--- Begin ---
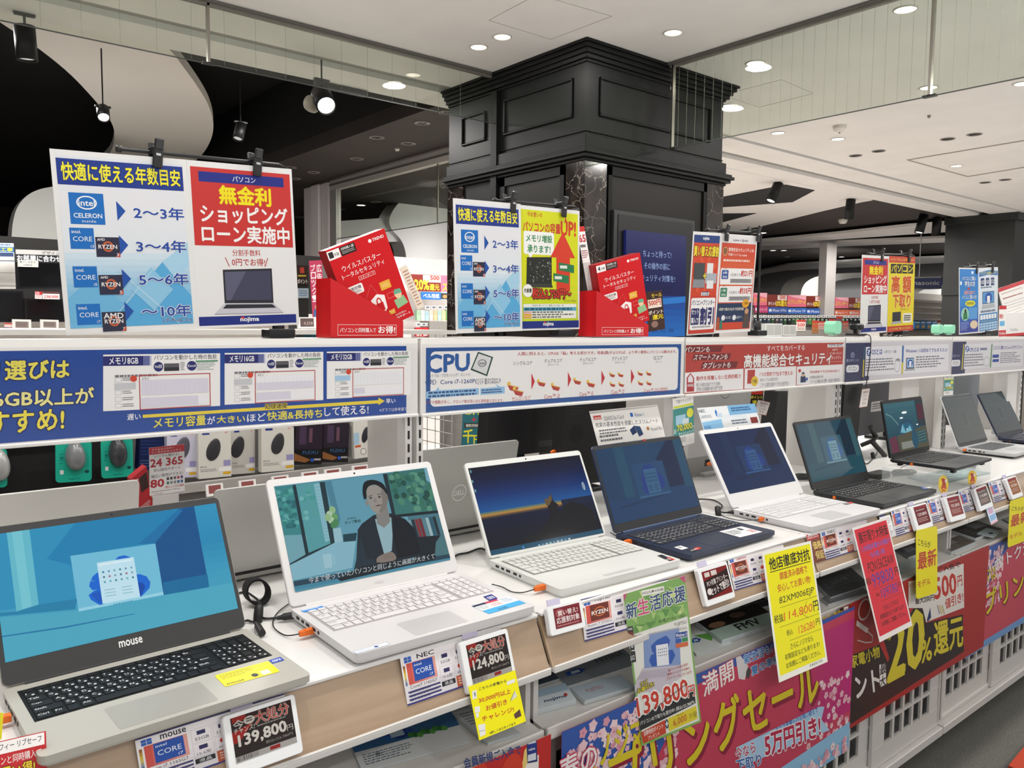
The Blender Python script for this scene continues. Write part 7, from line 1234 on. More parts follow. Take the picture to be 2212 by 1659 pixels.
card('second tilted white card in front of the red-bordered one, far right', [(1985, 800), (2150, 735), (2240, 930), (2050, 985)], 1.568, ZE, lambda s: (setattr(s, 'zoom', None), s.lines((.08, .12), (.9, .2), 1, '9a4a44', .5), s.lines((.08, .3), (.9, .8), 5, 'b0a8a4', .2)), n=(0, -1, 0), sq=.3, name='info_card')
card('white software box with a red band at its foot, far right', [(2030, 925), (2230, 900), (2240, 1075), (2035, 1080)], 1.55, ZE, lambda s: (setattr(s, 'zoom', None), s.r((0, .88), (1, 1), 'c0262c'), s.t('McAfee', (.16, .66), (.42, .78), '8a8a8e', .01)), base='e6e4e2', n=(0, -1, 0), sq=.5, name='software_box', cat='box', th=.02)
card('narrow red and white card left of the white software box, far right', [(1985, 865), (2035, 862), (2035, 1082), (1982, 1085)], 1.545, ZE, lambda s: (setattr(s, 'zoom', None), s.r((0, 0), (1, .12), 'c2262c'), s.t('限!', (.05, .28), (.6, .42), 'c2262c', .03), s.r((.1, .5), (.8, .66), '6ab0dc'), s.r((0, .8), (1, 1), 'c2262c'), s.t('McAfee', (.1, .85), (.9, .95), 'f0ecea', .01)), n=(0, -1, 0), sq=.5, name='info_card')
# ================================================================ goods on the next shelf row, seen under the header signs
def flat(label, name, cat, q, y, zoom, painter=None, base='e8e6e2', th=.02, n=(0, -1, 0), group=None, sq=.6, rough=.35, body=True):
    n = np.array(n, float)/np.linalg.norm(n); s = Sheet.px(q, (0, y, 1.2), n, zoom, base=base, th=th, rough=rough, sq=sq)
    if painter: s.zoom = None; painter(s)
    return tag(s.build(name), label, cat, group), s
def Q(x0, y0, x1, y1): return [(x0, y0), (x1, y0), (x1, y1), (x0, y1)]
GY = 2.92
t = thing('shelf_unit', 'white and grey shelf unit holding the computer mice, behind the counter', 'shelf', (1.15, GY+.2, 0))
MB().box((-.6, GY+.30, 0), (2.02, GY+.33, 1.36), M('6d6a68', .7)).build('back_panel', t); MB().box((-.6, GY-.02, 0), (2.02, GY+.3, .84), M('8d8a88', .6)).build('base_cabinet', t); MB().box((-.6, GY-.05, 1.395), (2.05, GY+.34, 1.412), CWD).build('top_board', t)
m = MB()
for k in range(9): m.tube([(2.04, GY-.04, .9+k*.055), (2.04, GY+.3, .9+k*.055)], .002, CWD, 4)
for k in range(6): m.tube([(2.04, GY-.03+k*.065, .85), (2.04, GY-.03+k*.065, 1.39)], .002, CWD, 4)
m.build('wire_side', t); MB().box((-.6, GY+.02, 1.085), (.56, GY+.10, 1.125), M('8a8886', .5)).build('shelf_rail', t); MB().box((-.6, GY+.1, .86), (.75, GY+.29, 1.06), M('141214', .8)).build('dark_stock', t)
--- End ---
_SHORT TASK_
Omit every picture, then repeat the remaining data exactly as it appears above.

_TASK SOLUTION_
The Blender Python script for this scene continues. Write part 7, from line 1234 on. More parts follow. Take the picture to be 2212 by 1659 pixels.
card('second tilted white card in front of the red-bordered one, far right', [(1985, 800), (2150, 735), (2240, 930), (2050, 985)], 1.568, ZE, lambda s: (setattr(s, 'zoom', None), s.lines((.08, .12), (.9, .2), 1, '9a4a44', .5), s.lines((.08, .3), (.9, .8), 5, 'b0a8a4', .2)), n=(0, -1, 0), sq=.3, name='info_card')
card('white software box with a red band at its foot, far right', [(2030, 925), (2230, 900), (2240, 1075), (2035, 1080)], 1.55, ZE, lambda s: (setattr(s, 'zoom', None), s.r((0, .88), (1, 1), 'c0262c'), s.t('McAfee', (.16, .66), (.42, .78), '8a8a8e', .01)), base='e6e4e2', n=(0, -1, 0), sq=.5, name='software_box', cat='box', th=.02)
card('narrow red and white card left of the white software box, far right', [(1985, 865), (2035, 862), (2035, 1082), (1982, 1085)], 1.545, ZE, lambda s: (setattr(s, 'zoom', None), s.r((0, 0), (1, .12), 'c2262c'), s.t('限!', (.05, .28), (.6, .42), 'c2262c', .03), s.r((.1, .5), (.8, .66), '6ab0dc'), s.r((0, .8), (1, 1), 'c2262c'), s.t('McAfee', (.1, .85), (.9, .95), 'f0ecea', .01)), n=(0, -1, 0), sq=.5, name='info_card')
# ================================================================ goods on the next shelf row, seen under the header signs
def flat(label, name, cat, q, y, zoom, painter=None, base='e8e6e2', th=.02, n=(0, -1, 0), group=None, sq=.6, rough=.35, body=True):
    n = np.array(n, float)/np.linalg.norm(n); s = Sheet.px(q, (0, y, 1.2), n, zoom, base=base, th=th, rough=rough, sq=sq)
    if painter: s.zoom = None; painter(s)
    return tag(s.build(name), label, cat, group), s
def Q(x0, y0, x1, y1): return [(x0, y0), (x1, y0), (x1, y1), (x0, y1)]
GY = 2.92
t = thing('shelf_unit', 'white and grey shelf unit holding the computer mice, behind the counter', 'shelf', (1.15, GY+.2, 0))
MB().box((-.6, GY+.30, 0), (2.02, GY+.33, 1.36), M('6d6a68', .7)).build('back_panel', t); MB().box((-.6, GY-.02, 0), (2.02, GY+.3, .84), M('8d8a88', .6)).build('base_cabinet', t); MB().box((-.6, GY-.05, 1.395), (2.05, GY+.34, 1.412), CWD).build('top_board', t)
m = MB()
for k in range(9): m.tube([(2.04, GY-.04, .9+k*.055), (2.04, GY+.3, .9+k*.055)], .002, CWD, 4)
for k in range(6): m.tube([(2.04, GY-.03+k*.065, .85), (2.04, GY-.03+k*.065, 1.39)], .002, CWD, 4)
m.build('wire_side', t); MB().box((-.6, GY+.02, 1.085), (.56, GY+.10, 1.125), M('8a8886', .5)).build('shelf_rail', t); MB().box((-.6, GY+.1, .86), (.75, GY+.29, 1.06), M('141214', .8)).build('dark_stock', t)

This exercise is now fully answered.